IlikeSHAIguys wrote:Duncan has like 2 less assists and 1 less point than parker and 3% worse true shooting while being their best defender and then in the playoffs is 1 less point 3 less assists and 3 points better true-shooting and Spurs defense awesome. Like what I'm saying is I think Duncan was kind of clearly the best guy on easily the best team. He definitely had alot of help though.
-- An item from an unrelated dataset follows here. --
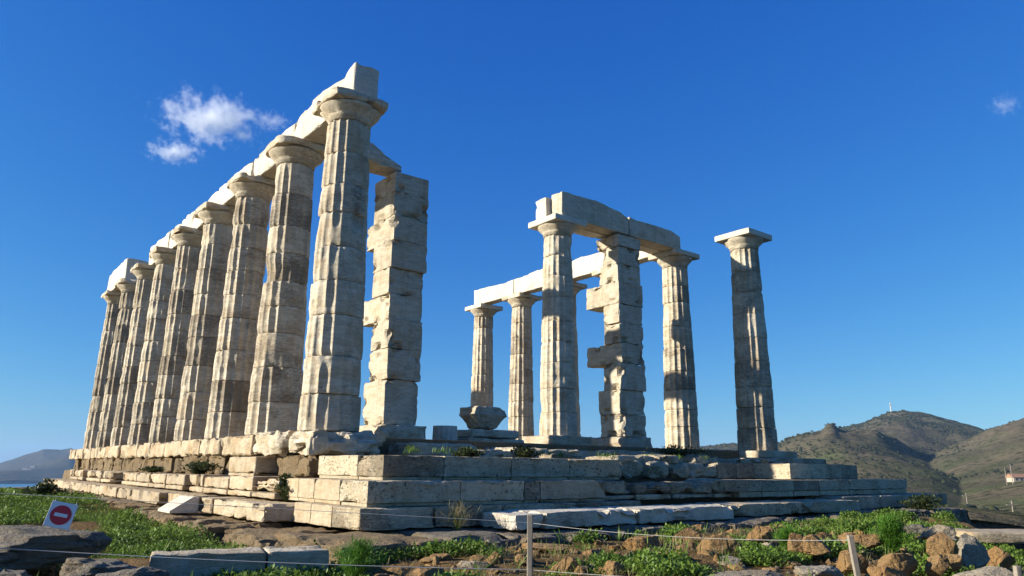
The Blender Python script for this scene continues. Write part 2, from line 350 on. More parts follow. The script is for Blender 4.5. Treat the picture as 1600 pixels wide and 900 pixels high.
front = profile([(1150, 725), (1200, 703), (1240, 690), (1270, 681), (1284, 677), (1287, 674), (1292, 666), (1298, 664), (1304, 667), (1310, 675), (1320, 680), (1350, 683), (1370, 680), (1400, 694), (1440, 712), (1500, 733), (1550, 742), (1600, 760)], ([(0.1, -0.02)], [(0.1, -0.02), (0.7, -0.02)]))
right = profile([(1480, 720), (1515, 690), (1545, 673), (1565, 670), (1580, 664), (1600, 657)], ([(0.1, -0.03)], [(0.04, 0.080), (0.12, 0.075), (0.3, 0.06), (0.7, 0.05)]))
rs = np.concatenate([np.linspace(70, 400, 40), np.linspace(410, 1900, 170), np.linspace(1930, 3200, 20)])
fl = lambda A, R: -9-13*smooth(60, 330, R)-8*smooth(400, 900, R)
polar_terrain('hills', 'brown and green scrub covered hills behind the temple', math.radians(38), math.radians(105), 620, rs,
    [(1650, 650, 500, main), (1000, 420, 260, front), (1350, 600, 500, right)], fl, M['hill'], 26, 0.006)
mt1 = profile([(-120, 752), (-60, 742), (0, 727), (40, 712), (68, 703), (95, 706), (103, 705), (111, 702), (122, 708), (140, 716), (190, 735)], ([(0.05, -0.01)], [(0.05, -0.01)]))
mt2 = profile([(-120, 747), (0, 738), (40, 735), (70, 727), (100, 715), (112, 712), (130, 722), (180, 742)], ([(0.05, -0.01)], [(0.05, -0.01)]))
polar_terrain('mountain', 'hazy blue mountain across the bay behind the left row', math.radians(-10), math.radians(18), 300, np.linspace(3300, 7500, 90),
    [(5600, 1500, 900, mt1), (4300, 700, 500, mt2)], lambda A, R: SEA-6+12*smooth(3300, 3700, R), M['mount'], 60, 0.0016)

hx, hy, hzv = [q.ravel() for q in HILL['hills']]; r3 = np.random.default_rng(77)
keep = (np.hypot(hx-CAM[0], hy-CAM[1]) > 130) & (np.hypot(hx-CAM[0], hy-CAM[1]) < 1750) & (np.arctan2(hx-CAM[0], hy-CAM[1]) < math.radians(84)); ids = np.nonzero(keep)[0]
wgt = np.hypot(hx[ids]-CAM[0], hy[ids]-CAM[1])*np.clip(fbm(np.stack([hx[ids]*0.008, hy[ids]*0.008, 0*hx[ids]], 1), 3)-0.36, 0.006, 1)**1.6; ids = r3.choice(ids, 40000, p=wgt/wgt.sum())
cen = np.stack([hx[ids]+r3.uniform(-4, 4, len(ids)), hy[ids]+r3.uniform(-4, 4, len(ids)), hzv[ids]-0.3], 1); sz = 0.35+2.0*r3.random(len(ids))**2.2*(0.7+0.5*np.hypot(cen[:, 0], cen[:, 1])/1200)
oc = np.array([(1, 0, 0), (0.3, 0.95, 0.1), (-0.8, 0.58, 0), (-0.8, -0.58, 0.1), (0.3, -0.95, 0), (0.35, 0.25, 0.75), (-0.4, 0.1, 0.85), (0.1, -0.45, 0.65)])
V = (cen[:, None, :]+oc[None]*sz[:, None, None]*r3.uniform(0.7, 1.3, (len(ids), 8, 1))).reshape(-1, 3)
tri = np.array([(0, 1, 5), (1, 2, 6), (1, 6, 5), (2, 3, 6), (3, 4, 7), (3, 7, 6), (4, 0, 7), (0, 5, 7), (5, 6, 7)])
F = (np.arange(len(ids))[:, None, None]*8+tri[None]).reshape(-1, 3)
o = mesh_obj('hillside_scrub', V, F, M['scrub'], None, None, True); tag(o, 'dark scrub bushes dotted over the hills', None, kind='stuff')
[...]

Kawhi was really good too during the playoffs.


not seeing the numbers show that. that team has about 5 or 6 guys who all trade off leading one stat or the other. just looking at the box score big 3 of PER/WS48/BPM.

duncan was 1st in PER in the regular season and postseason, but was basically last in TS% (among big minute guys) in the regular season and only ahead of parker in the PS. duncan was 4th in WS48 and BPM in the regular season and 2nd and 7th in the PS. ginobili was 2nd/2nd/2nd in the regular season and 2nd/4th/2nd in the PS. kawhi was 3rd/1st/1st in the regular season but dipped a little to 4th/3rd/4th.

even someone like splitter end up 3rd/1st/3rd in the playoffs and danny green was 6th/5th/1st in the playoffs.

that's 4 people leading one of the stats in the regular season or postseason and most of these rankings are all very close as it is.

and then we turn to plus minus. while ginobili was +7.7 in the regular season and +12 in the playoffs, duncan was actually a negative in both the regular season and the postseason. -3.2 in the regular season and -0.8 in the playoffs. so they were literally better with him off the court in both situations. kawhi was +3.8 and +7.7.

this was about as equal a team as we'll probably see for a long while.